The prehistoric Beifudi site near Yixian in Hebei Province, China, contains relics of a culture contemporaneous with the Cishan and Xinglongwa cultures of about 5000-6000 BC, neolithic cultures east of the Taihang Mountains, filling in an archaeological gap between the two Northern Chinese cultures. The total excavated area is more than 1,200 square meters and the collection of Neolithic findings at the site consists of two phases.

Recent findings made by a Syrian-Polish joint excavation team run by Prof. R.F. Mazurowski, in Tell Qaramel, 25 km to the north of Aleppo put the beginning of the Neolithic 1 (PPNA) around 10,700 to 9400 BC. Previous excavations at that site brought the discovery of four circular towers dating back to between the eleventh millennium and about 9,650 BC[citation needed]. The dates of Tell Qaramel have been brought into question for appearing systematically old and for not correlating with the stratigraphic sequence.
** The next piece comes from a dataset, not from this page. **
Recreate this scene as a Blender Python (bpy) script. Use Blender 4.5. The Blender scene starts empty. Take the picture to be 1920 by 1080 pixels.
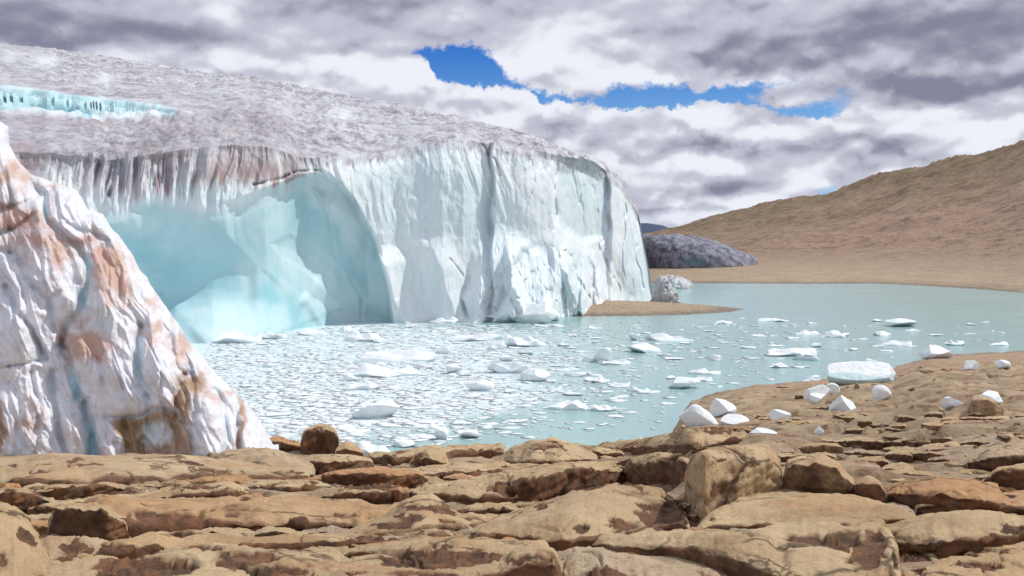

Until the findings in Tell Qaramel are adopted within the archaeological community, sites in the Levant (Jericho, Palestine & Jbeil (Byblos), Lebanon) that go back to around 9500 to 9000 BC. is still considered the beginning of the Neolithic 1 (PPNA). The actual date is not established with certainty due to different results in carbon dating by scientists in the British Museum and Philadelphia laboratories.

An early temple area in south eastern Turkey dated to 10,000 BC may be regarded as the beginning of the Neolithic 1. This site was developed by nomadic hunter-gatherer tribes, evidenced by the lack of permanent housing in the vicinity. This temple site may be the oldest known man-made place of worship. At least seven stone circles, covering 25 acres (100,000 m2), contain limestone pillars carved with animals, insects and birds. Stone tools were used by perhaps as many as hundreds of people to create the pillars, which may have supported roofs.

The major advance of Neolithic 1 was true farming. In the proto-Neolithic Natufian cultures, wild cereals were harvested and perhaps early seed selection and re-seeding occurred. The grain was ground into flour. Emmer wheat was domesticated, and animals were herded and domesticated (animal husbandry and selective breeding).

In the 21st century, remains of figs were discovered in a house in Jericho dated to 9400 BC. The figs are of a mutant variety that cannot be pollinated by insects, and therefore the trees can only reproduce from cuttings. This evidence suggests that figs were the first cultivated crop and mark the invention of the technology of farming. This occurred centuries before the first cultivation of grains.

Settlements became more permanent with circular houses, much like those of the Natufians, with single rooms. However, these houses were for the first time made of mud brick. The settlement had a surrounding stone wall and perhaps a stone tower (as in Jericho). The wall served as protection from nearby groups, as protection from floods, or to keep animals penned. There are also some enclosures that suggest grain and meat storage.

The Neolithic 2 (PPNB) began around 8500 BC in the Levant (Jericho, Palestine). As with the PPNA dates there are two versions from the same laboratories noted above. But this terminological structure is not convenient for southeast Anatolia and settlements of the middle Anatolia basin. This era was before the Mesolithic era.

Settlements have rectangular mud brick houses where the family lived together in single or multiple rooms. Burial findings suggest an ancestor cult where people preserved skulls of the dead, which were plastered with mud to make facial features. The rest of the corpse may have been left outside the settlement to decay until only the bones were left, then the bones were buried inside the settlement underneath the floor or between houses.

The Neolithic 3 (PN) began around 6500 BC in the Fertile Crescent. By then distinctive cultures emerged, with pottery like the Halafian (Turkey, Syria, Northern Mesopotamia) and Ubaid (Southern Mesopotamia).

The Chalcolithic period began about 4500 BC, then the Bronze Age began about 3500 BC, replacing the Neolithic cultures.